Entries from a dataset:

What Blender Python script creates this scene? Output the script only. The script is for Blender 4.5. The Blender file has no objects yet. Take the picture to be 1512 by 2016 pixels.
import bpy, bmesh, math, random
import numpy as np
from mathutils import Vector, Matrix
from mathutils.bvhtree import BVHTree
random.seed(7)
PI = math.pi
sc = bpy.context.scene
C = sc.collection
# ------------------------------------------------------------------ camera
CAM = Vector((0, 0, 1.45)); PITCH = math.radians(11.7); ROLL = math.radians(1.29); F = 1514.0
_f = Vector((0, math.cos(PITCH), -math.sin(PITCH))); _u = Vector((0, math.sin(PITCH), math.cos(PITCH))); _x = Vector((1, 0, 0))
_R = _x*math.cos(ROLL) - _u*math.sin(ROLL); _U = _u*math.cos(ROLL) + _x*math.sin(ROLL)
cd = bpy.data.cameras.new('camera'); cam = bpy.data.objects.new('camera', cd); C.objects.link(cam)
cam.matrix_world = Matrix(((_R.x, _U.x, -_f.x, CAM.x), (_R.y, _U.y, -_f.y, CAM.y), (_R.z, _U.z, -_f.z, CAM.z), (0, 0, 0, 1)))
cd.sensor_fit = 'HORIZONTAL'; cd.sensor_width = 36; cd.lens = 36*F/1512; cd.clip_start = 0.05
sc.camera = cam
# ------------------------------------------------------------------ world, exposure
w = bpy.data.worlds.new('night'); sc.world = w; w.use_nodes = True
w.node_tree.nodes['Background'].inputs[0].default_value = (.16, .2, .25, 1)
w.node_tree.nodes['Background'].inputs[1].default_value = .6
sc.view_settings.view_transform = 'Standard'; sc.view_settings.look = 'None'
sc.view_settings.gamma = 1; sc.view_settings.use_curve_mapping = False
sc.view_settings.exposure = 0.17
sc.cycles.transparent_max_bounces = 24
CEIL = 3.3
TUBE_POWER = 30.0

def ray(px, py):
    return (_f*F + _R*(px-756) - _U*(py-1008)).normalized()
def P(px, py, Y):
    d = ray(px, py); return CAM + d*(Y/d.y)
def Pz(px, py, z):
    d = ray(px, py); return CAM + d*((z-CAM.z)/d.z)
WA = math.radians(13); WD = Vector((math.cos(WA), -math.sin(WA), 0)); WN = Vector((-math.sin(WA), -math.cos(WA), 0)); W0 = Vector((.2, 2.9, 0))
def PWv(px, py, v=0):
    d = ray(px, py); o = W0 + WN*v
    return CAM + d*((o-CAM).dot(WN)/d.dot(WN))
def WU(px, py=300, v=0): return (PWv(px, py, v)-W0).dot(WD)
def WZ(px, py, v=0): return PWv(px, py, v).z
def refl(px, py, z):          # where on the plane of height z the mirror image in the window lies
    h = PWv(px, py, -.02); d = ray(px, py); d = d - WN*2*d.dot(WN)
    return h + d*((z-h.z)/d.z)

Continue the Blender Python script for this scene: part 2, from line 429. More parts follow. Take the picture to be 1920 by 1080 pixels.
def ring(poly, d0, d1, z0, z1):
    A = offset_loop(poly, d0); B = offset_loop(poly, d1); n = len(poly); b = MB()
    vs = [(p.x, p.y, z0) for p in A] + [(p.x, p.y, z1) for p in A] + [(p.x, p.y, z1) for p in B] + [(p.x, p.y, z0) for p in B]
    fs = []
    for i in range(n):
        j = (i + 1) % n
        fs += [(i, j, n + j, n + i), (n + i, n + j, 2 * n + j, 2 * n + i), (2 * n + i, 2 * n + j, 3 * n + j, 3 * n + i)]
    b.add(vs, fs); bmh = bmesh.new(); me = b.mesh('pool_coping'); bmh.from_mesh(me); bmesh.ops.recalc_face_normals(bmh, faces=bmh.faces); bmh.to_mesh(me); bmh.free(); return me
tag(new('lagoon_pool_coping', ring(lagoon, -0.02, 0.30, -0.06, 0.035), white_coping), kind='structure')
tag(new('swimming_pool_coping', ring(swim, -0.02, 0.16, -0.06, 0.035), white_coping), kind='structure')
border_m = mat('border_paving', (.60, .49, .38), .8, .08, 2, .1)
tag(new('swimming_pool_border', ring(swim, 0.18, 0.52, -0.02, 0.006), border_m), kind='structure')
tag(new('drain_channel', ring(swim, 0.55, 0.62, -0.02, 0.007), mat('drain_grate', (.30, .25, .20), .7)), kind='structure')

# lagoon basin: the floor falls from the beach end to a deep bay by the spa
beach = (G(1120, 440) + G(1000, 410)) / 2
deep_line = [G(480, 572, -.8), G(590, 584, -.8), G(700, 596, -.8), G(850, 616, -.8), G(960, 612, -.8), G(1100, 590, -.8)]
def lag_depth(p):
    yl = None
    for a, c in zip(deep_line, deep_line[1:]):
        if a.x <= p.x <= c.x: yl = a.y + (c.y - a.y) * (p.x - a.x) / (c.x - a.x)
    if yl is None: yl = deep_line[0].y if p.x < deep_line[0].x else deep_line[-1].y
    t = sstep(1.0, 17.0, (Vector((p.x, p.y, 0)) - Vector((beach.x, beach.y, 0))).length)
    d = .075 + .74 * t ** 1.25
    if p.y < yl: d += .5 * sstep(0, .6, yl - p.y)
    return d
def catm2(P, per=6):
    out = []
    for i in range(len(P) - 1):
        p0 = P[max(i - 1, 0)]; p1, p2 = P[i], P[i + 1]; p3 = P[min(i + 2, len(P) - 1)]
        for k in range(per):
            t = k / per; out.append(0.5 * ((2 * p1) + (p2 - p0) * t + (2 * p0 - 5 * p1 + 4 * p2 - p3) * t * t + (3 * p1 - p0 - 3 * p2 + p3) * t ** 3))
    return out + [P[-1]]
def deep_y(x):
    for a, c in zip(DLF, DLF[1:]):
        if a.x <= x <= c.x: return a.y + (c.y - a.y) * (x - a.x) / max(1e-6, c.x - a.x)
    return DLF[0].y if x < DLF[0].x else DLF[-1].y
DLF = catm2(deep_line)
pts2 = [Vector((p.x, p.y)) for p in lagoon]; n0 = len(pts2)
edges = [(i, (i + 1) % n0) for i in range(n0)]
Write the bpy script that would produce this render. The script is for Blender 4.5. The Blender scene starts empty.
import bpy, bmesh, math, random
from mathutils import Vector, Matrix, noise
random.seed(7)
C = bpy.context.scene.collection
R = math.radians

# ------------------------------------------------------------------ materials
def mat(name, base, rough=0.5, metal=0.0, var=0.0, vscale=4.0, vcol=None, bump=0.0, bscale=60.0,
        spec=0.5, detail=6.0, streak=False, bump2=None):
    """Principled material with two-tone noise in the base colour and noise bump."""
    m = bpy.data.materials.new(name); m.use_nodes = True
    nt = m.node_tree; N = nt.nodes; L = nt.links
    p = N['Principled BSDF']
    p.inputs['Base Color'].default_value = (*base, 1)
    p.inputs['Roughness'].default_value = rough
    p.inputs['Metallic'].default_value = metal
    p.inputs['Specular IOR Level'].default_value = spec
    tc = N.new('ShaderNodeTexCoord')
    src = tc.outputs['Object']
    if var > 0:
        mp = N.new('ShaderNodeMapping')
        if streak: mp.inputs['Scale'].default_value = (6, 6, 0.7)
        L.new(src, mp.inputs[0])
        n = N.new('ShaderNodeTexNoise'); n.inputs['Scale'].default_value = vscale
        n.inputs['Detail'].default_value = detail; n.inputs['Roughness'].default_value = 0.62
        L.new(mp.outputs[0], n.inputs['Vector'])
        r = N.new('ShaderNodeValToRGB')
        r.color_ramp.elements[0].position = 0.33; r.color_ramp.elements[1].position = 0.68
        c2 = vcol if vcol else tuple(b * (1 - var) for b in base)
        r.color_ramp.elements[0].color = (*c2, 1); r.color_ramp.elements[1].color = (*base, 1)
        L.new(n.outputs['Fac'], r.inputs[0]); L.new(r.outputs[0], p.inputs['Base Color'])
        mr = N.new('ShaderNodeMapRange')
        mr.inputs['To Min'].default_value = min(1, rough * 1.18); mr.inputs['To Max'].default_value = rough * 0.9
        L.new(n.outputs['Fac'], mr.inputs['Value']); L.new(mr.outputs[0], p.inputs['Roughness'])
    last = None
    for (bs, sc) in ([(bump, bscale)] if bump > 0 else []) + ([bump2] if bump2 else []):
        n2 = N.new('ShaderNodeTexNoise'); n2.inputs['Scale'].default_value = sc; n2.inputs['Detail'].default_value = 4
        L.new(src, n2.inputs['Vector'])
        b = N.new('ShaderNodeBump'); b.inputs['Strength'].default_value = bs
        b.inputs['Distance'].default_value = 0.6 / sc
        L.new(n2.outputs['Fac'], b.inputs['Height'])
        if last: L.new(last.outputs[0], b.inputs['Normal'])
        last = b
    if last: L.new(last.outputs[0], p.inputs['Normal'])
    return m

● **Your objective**
In this exercise, copy only the lines from the opening line of the material through the line where "TUBE_POWER = 30.0" appears.

● **Response to this task**
What Blender Python script creates this scene? Output the script only. The script is for Blender 4.5. The Blender file has no objects yet. Take the picture to be 1512 by 2016 pixels.
import bpy, bmesh, math, random
import numpy as np
from mathutils import Vector, Matrix
from mathutils.bvhtree import BVHTree
random.seed(7)
PI = math.pi
sc = bpy.context.scene
C = sc.collection
# ------------------------------------------------------------------ camera
CAM = Vector((0, 0, 1.45)); PITCH = math.radians(11.7); ROLL = math.radians(1.29); F = 1514.0
_f = Vector((0, math.cos(PITCH), -math.sin(PITCH))); _u = Vector((0, math.sin(PITCH), math.cos(PITCH))); _x = Vector((1, 0, 0))
_R = _x*math.cos(ROLL) - _u*math.sin(ROLL); _U = _u*math.cos(ROLL) + _x*math.sin(ROLL)
cd = bpy.data.cameras.new('camera'); cam = bpy.data.objects.new('camera', cd); C.objects.link(cam)
cam.matrix_world = Matrix(((_R.x, _U.x, -_f.x, CAM.x), (_R.y, _U.y, -_f.y, CAM.y), (_R.z, _U.z, -_f.z, CAM.z), (0, 0, 0, 1)))
cd.sensor_fit = 'HORIZONTAL'; cd.sensor_width = 36; cd.lens = 36*F/1512; cd.clip_start = 0.05
sc.camera = cam
# ------------------------------------------------------------------ world, exposure
w = bpy.data.worlds.new('night'); sc.world = w; w.use_nodes = True
w.node_tree.nodes['Background'].inputs[0].default_value = (.16, .2, .25, 1)
w.node_tree.nodes['Background'].inputs[1].default_value = .6
sc.view_settings.view_transform = 'Standard'; sc.view_settings.look = 'None'
sc.view_settings.gamma = 1; sc.view_settings.use_curve_mapping = False
sc.view_settings.exposure = 0.17
sc.cycles.transparent_max_bounces = 24
CEIL = 3.3
TUBE_POWER = 30.0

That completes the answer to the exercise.